§ RECORDS
===

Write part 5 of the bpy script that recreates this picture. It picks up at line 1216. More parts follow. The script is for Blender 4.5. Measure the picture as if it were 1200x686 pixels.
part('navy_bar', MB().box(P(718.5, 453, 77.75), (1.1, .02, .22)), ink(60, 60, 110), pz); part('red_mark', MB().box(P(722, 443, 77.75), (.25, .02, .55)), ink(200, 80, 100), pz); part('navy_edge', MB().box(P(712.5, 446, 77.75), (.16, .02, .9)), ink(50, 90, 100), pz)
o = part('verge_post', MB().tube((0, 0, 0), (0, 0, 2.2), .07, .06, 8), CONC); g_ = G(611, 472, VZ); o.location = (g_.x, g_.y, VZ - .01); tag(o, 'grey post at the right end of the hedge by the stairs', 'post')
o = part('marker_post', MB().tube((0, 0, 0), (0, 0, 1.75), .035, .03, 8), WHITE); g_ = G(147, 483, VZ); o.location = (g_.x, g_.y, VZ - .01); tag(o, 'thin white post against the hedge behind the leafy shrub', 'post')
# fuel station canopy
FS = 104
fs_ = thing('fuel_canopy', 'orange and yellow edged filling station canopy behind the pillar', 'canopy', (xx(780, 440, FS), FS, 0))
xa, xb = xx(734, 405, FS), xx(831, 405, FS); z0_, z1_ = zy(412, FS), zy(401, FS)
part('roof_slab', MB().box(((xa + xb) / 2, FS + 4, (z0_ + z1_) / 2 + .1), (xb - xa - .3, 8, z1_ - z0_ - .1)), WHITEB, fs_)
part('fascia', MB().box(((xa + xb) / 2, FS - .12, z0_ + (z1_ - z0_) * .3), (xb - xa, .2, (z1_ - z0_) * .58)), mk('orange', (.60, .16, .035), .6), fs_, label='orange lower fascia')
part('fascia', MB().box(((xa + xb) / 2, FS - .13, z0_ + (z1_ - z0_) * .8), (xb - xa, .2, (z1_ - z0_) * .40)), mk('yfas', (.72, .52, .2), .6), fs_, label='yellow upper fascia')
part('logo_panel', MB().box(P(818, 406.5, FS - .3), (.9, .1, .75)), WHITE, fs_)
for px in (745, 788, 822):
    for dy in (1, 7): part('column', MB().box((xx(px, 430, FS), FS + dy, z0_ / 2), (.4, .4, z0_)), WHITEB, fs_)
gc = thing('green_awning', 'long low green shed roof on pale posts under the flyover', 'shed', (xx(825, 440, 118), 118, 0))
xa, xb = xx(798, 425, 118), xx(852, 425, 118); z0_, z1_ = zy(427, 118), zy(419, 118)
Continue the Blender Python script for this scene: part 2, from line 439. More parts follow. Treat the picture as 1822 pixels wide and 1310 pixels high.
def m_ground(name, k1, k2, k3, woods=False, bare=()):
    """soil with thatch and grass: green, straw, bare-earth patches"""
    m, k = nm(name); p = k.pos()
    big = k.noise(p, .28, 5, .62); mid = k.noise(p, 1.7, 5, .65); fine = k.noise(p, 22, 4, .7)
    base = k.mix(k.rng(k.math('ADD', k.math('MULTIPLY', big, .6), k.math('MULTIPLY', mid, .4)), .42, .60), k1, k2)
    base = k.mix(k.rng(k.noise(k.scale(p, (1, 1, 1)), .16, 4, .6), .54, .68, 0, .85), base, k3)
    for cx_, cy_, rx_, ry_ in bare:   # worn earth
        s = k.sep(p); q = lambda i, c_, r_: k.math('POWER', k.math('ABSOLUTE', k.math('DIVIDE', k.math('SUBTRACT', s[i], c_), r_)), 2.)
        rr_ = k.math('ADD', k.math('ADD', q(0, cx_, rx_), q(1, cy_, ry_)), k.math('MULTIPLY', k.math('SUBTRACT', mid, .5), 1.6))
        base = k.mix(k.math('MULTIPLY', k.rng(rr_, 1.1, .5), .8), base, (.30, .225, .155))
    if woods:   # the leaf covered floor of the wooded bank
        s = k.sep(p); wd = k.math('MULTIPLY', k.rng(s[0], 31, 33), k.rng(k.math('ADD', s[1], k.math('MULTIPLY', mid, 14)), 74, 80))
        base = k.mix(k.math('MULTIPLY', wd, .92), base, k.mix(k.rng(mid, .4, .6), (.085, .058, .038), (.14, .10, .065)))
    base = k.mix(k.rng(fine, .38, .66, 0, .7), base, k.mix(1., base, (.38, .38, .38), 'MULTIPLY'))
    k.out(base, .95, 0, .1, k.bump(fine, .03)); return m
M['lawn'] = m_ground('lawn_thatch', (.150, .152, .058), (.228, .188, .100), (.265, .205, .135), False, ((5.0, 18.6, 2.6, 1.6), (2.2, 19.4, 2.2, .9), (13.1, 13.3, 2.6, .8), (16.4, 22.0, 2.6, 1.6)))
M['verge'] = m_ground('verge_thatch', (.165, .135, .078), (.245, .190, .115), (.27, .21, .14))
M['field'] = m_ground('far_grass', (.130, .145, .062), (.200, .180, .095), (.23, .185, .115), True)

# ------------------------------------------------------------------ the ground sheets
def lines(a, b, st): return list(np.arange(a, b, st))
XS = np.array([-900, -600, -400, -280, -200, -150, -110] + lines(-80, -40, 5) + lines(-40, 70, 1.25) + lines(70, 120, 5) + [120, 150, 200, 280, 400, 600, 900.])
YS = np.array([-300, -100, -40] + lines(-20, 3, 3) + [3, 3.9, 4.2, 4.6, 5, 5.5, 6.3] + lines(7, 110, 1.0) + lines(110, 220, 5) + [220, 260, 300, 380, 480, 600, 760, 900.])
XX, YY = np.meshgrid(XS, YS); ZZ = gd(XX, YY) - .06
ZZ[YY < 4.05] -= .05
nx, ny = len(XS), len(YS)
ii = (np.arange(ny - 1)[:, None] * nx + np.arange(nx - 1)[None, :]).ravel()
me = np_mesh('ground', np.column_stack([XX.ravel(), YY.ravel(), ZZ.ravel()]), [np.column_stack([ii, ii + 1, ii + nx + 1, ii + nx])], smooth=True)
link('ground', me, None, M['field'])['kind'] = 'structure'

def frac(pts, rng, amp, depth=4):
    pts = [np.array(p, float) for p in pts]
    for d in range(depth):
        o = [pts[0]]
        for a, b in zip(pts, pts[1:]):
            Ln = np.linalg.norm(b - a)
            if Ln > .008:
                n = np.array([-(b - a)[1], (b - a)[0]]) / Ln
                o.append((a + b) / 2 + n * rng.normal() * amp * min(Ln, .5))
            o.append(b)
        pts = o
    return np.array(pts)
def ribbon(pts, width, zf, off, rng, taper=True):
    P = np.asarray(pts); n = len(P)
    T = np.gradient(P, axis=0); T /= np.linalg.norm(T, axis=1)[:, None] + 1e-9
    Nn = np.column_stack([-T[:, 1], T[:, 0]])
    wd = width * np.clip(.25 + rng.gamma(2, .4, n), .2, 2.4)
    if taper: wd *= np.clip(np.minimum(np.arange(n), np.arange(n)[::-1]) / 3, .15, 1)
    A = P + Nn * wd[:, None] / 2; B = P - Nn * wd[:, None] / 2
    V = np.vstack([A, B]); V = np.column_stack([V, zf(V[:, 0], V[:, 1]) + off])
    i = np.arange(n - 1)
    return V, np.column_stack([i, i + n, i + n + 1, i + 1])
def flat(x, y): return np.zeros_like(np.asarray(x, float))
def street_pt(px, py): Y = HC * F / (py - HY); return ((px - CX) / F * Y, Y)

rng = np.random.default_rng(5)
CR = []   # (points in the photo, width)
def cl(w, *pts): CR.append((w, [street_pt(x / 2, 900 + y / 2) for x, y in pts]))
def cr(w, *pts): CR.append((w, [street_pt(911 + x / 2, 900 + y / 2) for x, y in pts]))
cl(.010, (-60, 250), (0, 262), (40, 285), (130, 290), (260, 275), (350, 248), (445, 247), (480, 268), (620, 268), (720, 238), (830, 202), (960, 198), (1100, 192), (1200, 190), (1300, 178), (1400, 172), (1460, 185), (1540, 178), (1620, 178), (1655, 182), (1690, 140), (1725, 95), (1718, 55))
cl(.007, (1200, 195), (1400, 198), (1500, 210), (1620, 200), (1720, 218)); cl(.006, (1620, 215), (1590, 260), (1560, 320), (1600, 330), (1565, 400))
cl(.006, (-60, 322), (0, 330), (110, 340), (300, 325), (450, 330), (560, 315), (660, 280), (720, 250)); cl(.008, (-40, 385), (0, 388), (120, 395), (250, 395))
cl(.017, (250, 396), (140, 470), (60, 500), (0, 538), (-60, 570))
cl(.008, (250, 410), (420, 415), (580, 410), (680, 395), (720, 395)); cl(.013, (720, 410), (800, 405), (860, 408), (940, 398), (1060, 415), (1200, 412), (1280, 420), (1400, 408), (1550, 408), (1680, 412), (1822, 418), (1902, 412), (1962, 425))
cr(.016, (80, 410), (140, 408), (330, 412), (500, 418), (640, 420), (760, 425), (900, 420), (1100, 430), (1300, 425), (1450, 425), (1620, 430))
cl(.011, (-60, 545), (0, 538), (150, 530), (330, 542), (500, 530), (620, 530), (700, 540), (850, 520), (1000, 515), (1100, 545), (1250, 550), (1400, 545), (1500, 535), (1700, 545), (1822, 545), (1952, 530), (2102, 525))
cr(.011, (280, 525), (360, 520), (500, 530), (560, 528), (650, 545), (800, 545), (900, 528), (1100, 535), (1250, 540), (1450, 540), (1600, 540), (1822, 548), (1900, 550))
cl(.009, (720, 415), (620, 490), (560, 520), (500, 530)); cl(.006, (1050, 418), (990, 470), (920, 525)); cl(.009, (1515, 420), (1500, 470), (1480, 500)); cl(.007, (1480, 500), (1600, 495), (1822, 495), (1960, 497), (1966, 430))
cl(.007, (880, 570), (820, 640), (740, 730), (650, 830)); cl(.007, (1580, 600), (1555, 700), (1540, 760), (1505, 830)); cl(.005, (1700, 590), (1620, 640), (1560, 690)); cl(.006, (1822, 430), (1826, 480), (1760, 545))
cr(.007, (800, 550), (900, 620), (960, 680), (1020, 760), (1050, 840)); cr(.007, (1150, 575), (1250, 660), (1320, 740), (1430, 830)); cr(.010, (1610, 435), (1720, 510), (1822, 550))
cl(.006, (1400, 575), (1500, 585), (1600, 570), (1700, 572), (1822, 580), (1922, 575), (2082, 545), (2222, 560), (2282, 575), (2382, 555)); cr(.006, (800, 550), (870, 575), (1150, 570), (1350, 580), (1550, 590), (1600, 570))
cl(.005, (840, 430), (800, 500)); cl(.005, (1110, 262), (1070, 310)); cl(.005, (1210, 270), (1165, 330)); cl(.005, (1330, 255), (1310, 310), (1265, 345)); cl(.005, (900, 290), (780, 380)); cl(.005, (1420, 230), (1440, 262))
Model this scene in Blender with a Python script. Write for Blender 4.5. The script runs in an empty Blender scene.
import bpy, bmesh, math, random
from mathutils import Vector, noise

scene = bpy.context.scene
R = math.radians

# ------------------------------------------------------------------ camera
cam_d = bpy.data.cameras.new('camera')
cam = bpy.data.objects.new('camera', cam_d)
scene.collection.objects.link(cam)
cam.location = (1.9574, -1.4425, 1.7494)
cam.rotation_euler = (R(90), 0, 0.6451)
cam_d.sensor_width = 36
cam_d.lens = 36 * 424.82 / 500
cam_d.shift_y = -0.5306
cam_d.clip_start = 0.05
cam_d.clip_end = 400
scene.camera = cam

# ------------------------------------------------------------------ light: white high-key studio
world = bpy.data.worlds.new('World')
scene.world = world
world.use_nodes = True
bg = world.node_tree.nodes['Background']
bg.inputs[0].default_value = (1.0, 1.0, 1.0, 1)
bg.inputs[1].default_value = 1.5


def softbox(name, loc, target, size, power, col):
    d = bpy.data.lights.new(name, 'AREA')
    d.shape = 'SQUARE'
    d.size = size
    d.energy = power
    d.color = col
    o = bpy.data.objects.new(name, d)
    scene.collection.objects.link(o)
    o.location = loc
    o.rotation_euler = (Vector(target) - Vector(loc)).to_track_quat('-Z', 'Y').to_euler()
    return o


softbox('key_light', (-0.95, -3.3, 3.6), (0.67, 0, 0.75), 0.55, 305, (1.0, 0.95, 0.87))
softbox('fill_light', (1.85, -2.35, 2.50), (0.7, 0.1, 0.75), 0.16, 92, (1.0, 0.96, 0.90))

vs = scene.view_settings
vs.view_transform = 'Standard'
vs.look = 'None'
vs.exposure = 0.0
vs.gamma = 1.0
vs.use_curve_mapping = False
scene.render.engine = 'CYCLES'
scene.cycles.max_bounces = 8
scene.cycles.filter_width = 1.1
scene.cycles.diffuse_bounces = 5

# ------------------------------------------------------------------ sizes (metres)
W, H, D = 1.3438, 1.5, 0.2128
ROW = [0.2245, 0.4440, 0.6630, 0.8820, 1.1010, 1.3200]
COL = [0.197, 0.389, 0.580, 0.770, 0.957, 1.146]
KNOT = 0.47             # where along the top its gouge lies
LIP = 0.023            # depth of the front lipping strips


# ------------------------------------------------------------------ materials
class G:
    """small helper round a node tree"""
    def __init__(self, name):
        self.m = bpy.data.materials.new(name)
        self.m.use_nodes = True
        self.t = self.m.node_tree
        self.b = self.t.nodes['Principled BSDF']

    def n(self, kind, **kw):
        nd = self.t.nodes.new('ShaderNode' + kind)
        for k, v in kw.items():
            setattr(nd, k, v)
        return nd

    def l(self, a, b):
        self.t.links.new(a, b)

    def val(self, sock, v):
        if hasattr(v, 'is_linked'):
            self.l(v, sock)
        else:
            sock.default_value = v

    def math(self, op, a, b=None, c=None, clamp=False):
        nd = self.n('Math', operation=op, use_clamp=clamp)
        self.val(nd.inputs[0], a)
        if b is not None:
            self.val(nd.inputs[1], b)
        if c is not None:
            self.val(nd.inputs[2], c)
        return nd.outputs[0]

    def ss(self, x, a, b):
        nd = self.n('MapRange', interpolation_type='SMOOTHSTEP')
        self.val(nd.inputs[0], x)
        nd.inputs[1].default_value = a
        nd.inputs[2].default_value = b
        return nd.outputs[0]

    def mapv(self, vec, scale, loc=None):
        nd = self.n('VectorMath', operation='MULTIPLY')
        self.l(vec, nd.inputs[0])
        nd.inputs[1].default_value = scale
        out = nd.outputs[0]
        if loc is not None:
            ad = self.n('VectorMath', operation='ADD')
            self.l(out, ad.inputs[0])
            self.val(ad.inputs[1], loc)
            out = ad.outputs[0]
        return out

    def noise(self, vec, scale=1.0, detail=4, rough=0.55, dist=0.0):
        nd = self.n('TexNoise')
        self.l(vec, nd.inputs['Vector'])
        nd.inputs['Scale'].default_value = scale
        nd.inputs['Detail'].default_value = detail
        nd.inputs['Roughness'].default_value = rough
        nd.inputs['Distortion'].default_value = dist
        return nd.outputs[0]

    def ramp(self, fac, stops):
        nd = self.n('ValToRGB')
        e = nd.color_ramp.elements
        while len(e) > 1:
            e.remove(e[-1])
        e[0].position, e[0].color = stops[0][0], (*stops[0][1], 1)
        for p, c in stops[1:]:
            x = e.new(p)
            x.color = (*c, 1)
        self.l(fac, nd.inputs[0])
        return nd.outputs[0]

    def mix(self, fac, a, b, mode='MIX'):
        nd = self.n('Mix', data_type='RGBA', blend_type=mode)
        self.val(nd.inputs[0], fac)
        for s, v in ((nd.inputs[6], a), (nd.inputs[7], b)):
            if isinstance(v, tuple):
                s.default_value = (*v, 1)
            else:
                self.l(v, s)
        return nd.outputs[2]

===

§ GOAL
Pick out all the lines with the word "More" in them and copy them.

§ THE OUTPUT
Write part 5 of the bpy script that recreates this picture. It picks up at line 1216. More parts follow. The script is for Blender 4.5. Measure the picture as if it were 1200x686 pixels.
Continue the Blender Python script for this scene: part 2, from line 439. More parts follow. Treat the picture as 1822 pixels wide and 1310 pixels high.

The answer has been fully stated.